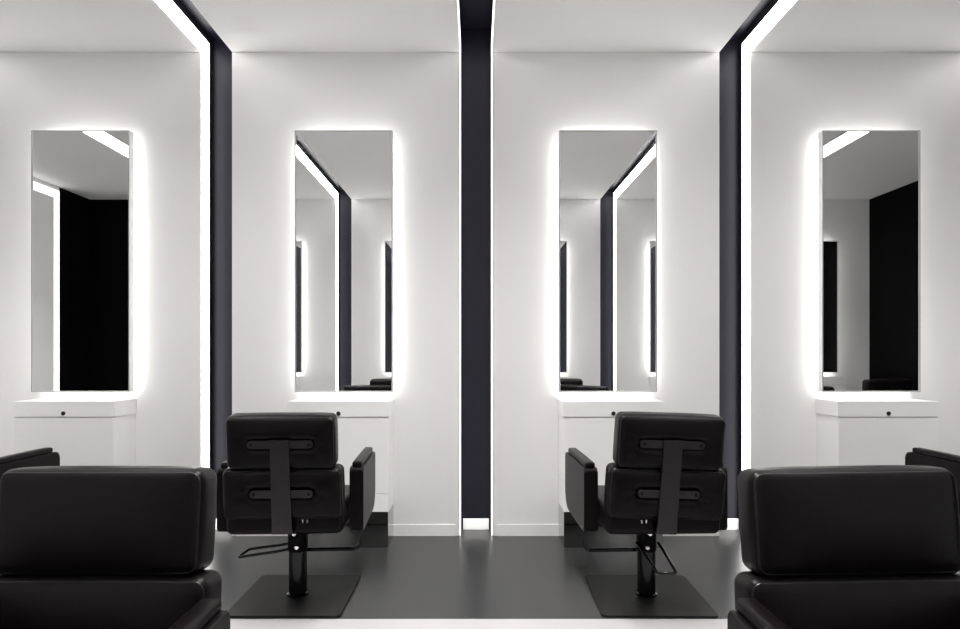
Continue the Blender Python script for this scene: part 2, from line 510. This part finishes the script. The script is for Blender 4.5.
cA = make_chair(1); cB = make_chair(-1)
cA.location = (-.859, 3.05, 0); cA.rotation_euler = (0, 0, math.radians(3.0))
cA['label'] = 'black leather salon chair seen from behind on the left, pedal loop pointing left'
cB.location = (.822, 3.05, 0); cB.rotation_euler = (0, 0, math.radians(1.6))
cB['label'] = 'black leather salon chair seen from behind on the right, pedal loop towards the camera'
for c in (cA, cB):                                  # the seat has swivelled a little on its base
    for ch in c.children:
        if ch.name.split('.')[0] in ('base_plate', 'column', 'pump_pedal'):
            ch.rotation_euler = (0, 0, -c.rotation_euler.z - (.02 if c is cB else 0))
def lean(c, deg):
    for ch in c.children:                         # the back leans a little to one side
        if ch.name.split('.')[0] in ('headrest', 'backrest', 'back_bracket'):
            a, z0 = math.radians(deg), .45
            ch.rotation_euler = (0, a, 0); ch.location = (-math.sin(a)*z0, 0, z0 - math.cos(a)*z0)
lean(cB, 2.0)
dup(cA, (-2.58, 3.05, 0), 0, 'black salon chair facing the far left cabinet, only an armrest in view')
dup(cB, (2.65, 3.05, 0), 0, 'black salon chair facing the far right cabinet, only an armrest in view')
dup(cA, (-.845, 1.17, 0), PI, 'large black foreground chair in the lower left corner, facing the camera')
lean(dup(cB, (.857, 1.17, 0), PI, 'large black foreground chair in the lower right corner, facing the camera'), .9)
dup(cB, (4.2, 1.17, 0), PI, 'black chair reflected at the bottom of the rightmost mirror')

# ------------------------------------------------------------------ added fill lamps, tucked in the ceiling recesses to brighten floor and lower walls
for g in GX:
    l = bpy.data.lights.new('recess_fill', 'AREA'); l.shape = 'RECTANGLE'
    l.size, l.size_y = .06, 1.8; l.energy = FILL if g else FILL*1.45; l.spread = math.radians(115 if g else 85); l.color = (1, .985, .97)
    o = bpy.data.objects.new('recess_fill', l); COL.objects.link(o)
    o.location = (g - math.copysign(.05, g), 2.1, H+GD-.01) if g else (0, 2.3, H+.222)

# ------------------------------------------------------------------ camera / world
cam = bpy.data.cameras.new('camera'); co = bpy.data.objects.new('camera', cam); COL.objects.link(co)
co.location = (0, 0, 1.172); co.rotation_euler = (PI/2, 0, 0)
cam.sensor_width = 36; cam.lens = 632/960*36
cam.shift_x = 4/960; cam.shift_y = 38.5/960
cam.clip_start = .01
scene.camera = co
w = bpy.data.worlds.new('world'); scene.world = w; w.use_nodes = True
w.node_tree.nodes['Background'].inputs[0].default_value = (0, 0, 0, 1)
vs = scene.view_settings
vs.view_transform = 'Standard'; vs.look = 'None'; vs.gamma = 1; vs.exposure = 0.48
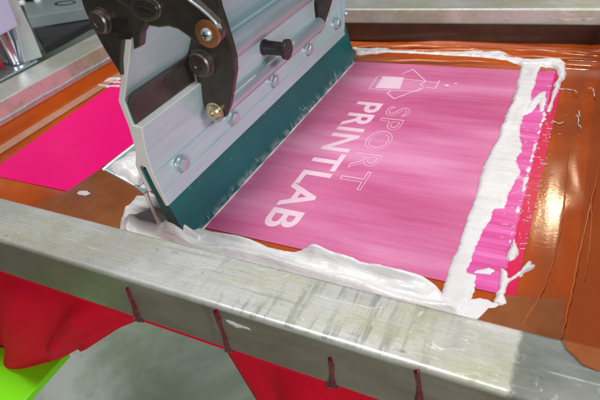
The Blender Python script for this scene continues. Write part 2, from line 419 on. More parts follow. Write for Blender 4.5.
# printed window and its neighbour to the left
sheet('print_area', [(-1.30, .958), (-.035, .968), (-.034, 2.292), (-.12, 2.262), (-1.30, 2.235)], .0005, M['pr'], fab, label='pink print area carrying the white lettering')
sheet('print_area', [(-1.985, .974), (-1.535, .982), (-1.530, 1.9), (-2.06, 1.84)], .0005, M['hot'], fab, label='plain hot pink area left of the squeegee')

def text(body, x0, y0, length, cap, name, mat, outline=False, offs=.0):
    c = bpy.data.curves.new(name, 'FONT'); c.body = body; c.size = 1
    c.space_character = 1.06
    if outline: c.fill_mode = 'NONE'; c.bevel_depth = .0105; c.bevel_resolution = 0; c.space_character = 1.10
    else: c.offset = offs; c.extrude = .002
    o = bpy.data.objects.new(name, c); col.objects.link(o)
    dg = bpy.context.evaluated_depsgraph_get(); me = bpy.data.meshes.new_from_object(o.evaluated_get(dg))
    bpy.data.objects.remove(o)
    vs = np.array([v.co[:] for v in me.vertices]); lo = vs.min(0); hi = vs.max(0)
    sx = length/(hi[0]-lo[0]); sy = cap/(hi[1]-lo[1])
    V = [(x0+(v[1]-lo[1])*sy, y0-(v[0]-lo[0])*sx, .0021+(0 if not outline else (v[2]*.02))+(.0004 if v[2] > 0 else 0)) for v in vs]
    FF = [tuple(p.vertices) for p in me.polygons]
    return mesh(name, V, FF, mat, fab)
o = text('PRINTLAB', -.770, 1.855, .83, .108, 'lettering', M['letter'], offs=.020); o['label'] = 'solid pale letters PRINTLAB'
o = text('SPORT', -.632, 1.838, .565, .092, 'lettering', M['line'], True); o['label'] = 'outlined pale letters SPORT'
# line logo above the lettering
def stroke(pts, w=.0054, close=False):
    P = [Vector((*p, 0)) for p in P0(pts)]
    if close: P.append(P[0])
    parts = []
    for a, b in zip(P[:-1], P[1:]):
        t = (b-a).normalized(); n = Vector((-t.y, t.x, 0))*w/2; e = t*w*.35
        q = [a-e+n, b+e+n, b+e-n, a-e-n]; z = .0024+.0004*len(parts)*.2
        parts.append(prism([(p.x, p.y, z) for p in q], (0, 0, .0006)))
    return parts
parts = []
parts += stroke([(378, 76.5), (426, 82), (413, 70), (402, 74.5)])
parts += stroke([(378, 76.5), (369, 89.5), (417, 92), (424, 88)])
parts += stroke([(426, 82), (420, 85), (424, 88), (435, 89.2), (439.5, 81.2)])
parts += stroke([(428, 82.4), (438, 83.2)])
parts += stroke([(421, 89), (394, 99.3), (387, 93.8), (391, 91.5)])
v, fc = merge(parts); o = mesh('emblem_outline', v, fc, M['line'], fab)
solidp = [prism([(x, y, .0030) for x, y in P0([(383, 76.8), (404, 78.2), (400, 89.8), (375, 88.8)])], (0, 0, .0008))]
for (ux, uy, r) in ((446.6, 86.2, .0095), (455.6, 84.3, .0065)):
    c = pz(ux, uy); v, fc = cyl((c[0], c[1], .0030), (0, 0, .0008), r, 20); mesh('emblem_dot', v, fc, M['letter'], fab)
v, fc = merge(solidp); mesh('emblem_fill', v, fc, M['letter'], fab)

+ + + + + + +

Exercise goal
Will you return exactly the lines above from the one with "The Blender Python script for this scene continues." down to the one with "of the squeegee')", counting both as part of the range?

Result
The Blender Python script for this scene continues. Write part 2, from line 419 on. More parts follow. Write for Blender 4.5.
# printed window and its neighbour to the left
sheet('print_area', [(-1.30, .958), (-.035, .968), (-.034, 2.292), (-.12, 2.262), (-1.30, 2.235)], .0005, M['pr'], fab, label='pink print area carrying the white lettering')
sheet('print_area', [(-1.985, .974), (-1.535, .982), (-1.530, 1.9), (-2.06, 1.84)], .0005, M['hot'], fab, label='plain hot pink area left of the squeegee')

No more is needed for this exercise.